Coordinating Team (CT)
The SURJ Toronto Coordinating Team is made up of at least two representatives from each working team. The Coordinating Team provides guidance and oversight in strategic direction, finance, movement and community partnerships, internal culture, security, and accountability. It operates as a container to hold organizational memory and foster communication and leadership development through relationship building, power-sharing, and collective processes. We aim to involve a rotating mix of fresh and long-time members at this level; CT members have usually been organizing with SURJ for a year or more.
Learning and Resource Redistribution (LaRRe)

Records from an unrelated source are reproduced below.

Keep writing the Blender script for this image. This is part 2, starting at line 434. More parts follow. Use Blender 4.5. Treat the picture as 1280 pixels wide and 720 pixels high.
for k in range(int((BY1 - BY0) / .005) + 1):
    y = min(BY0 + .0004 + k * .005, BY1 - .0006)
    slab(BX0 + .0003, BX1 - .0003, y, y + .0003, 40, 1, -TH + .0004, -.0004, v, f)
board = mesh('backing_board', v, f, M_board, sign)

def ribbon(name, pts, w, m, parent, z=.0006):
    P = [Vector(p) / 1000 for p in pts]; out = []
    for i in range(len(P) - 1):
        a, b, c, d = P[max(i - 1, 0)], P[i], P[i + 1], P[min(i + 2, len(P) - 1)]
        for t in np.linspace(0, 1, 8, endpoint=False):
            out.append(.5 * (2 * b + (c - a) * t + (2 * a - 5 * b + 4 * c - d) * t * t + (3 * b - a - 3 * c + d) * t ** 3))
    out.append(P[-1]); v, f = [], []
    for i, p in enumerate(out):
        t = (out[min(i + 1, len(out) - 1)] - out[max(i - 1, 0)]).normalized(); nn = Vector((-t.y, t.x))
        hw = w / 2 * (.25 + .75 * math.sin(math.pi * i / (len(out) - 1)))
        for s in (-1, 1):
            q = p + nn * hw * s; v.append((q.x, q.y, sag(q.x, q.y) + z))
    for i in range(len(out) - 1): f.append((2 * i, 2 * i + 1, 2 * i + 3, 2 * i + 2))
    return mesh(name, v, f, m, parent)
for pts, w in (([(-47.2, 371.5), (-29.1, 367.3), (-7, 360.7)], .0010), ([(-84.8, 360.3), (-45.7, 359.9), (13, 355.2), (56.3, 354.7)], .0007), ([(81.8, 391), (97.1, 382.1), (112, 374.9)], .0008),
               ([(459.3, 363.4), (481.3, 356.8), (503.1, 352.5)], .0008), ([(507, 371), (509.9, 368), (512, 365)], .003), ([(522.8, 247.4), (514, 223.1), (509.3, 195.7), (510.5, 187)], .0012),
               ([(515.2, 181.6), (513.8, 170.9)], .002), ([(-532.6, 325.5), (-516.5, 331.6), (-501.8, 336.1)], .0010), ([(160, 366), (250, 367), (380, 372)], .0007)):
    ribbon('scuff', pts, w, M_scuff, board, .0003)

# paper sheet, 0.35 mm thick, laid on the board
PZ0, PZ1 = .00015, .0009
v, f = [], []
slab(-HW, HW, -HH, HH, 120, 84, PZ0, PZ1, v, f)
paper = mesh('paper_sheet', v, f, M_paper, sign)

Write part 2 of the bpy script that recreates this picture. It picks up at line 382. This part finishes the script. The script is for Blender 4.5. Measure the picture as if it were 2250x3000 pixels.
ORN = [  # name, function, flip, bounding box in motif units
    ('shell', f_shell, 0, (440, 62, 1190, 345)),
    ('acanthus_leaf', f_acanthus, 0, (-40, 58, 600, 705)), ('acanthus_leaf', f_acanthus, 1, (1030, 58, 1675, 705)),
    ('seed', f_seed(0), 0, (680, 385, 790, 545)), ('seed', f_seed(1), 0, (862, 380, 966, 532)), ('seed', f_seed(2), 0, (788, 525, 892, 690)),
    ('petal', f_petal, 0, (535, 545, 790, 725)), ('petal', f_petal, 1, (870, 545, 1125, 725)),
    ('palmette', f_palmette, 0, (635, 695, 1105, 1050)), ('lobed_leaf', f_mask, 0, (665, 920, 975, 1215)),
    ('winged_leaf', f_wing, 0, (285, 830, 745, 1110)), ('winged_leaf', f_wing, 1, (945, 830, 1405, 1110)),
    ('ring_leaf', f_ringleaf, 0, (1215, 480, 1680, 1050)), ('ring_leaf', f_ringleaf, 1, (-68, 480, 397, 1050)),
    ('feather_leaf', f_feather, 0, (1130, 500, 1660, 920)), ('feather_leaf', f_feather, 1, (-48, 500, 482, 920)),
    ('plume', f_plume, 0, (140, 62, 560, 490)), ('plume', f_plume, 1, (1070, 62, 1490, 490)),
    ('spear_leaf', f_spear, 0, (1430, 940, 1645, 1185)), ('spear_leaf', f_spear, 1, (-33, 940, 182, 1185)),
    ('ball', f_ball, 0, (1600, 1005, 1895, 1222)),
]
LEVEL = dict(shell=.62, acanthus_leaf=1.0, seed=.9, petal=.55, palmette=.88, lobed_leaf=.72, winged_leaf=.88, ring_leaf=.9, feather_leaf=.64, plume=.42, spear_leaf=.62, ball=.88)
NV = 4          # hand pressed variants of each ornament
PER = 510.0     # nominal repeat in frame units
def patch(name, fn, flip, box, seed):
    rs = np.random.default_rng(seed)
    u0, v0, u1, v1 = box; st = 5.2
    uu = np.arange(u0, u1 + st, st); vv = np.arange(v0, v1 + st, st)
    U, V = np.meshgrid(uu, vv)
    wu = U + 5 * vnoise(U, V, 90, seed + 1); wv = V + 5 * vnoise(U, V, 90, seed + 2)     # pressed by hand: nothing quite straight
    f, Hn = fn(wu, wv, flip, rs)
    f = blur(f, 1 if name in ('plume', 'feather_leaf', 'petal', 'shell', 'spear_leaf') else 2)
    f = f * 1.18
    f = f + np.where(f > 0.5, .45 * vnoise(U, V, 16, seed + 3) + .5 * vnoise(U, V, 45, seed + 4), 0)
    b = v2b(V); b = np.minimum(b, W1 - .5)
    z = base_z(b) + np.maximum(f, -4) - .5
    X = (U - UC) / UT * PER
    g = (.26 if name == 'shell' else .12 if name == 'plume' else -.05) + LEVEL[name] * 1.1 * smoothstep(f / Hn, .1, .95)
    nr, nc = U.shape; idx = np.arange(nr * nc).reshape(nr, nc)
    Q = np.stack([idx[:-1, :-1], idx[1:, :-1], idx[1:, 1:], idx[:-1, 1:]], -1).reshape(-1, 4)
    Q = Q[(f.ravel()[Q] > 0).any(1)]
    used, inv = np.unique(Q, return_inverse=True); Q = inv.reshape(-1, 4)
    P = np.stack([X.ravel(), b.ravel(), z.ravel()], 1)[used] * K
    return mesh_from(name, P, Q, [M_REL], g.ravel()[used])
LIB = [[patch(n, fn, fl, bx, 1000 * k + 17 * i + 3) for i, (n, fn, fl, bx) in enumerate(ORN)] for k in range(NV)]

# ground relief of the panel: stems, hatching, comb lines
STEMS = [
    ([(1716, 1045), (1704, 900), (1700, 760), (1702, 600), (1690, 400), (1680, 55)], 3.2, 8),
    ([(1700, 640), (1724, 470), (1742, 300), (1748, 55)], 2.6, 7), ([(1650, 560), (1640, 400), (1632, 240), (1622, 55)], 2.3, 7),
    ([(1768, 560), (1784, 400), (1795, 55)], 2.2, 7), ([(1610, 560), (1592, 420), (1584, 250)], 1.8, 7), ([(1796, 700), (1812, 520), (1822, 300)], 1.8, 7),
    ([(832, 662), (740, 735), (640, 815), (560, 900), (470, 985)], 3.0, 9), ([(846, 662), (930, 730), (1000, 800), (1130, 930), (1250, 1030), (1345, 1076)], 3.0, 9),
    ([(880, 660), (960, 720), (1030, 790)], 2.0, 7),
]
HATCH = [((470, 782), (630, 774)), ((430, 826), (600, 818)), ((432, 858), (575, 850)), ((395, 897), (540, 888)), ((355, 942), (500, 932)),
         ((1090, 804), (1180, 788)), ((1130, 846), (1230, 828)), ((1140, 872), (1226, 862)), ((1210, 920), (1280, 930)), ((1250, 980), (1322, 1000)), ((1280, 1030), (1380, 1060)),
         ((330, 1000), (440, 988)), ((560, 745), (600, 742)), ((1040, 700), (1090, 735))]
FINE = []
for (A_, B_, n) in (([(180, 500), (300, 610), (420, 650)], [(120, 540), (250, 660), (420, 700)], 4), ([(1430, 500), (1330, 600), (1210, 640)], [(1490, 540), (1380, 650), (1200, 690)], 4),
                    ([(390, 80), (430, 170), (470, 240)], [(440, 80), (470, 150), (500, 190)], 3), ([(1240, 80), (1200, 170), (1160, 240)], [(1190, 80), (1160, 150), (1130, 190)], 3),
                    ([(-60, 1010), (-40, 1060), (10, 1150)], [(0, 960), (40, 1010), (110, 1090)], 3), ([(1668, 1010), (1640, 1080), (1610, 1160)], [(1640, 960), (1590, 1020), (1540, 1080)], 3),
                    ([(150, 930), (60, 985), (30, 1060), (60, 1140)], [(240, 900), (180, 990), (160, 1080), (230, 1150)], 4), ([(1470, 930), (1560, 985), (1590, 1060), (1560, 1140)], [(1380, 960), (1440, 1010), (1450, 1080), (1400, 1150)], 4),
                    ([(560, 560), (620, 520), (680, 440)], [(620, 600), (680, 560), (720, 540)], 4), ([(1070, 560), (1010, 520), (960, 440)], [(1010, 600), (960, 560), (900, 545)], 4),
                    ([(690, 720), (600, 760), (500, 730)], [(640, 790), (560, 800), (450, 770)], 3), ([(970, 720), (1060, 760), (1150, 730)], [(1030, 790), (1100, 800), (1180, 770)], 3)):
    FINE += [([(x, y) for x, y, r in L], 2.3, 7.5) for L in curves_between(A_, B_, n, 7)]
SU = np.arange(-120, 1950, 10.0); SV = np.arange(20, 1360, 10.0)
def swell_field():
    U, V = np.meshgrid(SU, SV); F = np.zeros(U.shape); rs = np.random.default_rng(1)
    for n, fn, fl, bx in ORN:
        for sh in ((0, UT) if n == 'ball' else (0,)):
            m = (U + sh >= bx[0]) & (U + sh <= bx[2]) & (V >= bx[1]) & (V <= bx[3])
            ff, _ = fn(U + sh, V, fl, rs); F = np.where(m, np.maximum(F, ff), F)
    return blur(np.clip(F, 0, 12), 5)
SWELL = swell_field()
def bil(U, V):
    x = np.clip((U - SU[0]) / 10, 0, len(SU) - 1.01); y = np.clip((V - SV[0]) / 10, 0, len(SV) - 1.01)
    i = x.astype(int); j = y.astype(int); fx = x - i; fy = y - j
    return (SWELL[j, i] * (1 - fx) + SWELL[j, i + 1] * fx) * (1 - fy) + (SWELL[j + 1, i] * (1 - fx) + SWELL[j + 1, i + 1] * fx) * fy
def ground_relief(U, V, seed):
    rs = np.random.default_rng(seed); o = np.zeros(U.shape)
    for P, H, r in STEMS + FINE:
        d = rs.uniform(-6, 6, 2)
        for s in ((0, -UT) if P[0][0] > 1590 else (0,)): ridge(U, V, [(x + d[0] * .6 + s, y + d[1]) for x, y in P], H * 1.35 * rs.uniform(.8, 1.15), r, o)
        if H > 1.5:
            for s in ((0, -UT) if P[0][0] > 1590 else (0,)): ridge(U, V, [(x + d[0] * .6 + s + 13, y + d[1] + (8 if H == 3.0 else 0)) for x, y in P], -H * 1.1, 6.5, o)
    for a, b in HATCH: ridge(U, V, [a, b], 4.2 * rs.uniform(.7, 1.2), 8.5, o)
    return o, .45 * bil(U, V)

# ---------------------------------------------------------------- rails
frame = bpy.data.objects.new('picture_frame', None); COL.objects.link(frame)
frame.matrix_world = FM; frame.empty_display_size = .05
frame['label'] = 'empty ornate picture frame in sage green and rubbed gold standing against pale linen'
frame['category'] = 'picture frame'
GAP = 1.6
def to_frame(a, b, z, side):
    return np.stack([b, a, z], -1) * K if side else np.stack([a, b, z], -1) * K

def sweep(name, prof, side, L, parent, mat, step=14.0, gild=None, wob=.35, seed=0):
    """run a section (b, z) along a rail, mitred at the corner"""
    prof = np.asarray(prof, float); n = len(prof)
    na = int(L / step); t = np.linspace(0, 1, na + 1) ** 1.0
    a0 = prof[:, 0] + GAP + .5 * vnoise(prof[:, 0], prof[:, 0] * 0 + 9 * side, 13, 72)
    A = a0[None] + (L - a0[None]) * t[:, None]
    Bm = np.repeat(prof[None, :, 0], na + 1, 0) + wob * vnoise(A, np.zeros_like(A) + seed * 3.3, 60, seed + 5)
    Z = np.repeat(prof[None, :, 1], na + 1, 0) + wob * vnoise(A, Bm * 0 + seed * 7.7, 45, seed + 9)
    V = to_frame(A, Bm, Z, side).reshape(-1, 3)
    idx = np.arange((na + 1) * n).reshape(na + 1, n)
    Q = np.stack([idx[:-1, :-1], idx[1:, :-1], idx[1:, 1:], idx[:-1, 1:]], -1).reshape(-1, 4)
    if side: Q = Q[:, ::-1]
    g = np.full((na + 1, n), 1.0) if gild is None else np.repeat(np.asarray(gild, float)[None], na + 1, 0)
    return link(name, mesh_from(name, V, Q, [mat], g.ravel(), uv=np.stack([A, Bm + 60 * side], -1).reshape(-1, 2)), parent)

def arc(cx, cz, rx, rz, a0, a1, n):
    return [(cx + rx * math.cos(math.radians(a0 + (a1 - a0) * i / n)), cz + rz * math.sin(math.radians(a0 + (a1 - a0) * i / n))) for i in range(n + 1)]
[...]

LaRRe focuses on both internal and external education as a means to undermine white supremacy, and coordinates fundraising campaigns and events. This includes facilitation, technical support, and accessibility coordination for periodic public workshops; internal skill shares; and conversations about issues such as class and internalized ideas of scarcity and wealth hoarding. SURJ’s fundraising activities collectively move money from predominantly white communities to grassroots Black, Indigenous, and racialized organizers.
Ad Hoc Working Groups
There are frequent opportunities, short- or long-term, for SURJ members to collaborate outside of the team structure on a specific issue, idea, or project. For example, a targeted fundraising campaign in response to a movement partner request; a public advocacy or education initiative; or internal work on SURJ Toronto’s processes and accountability structures.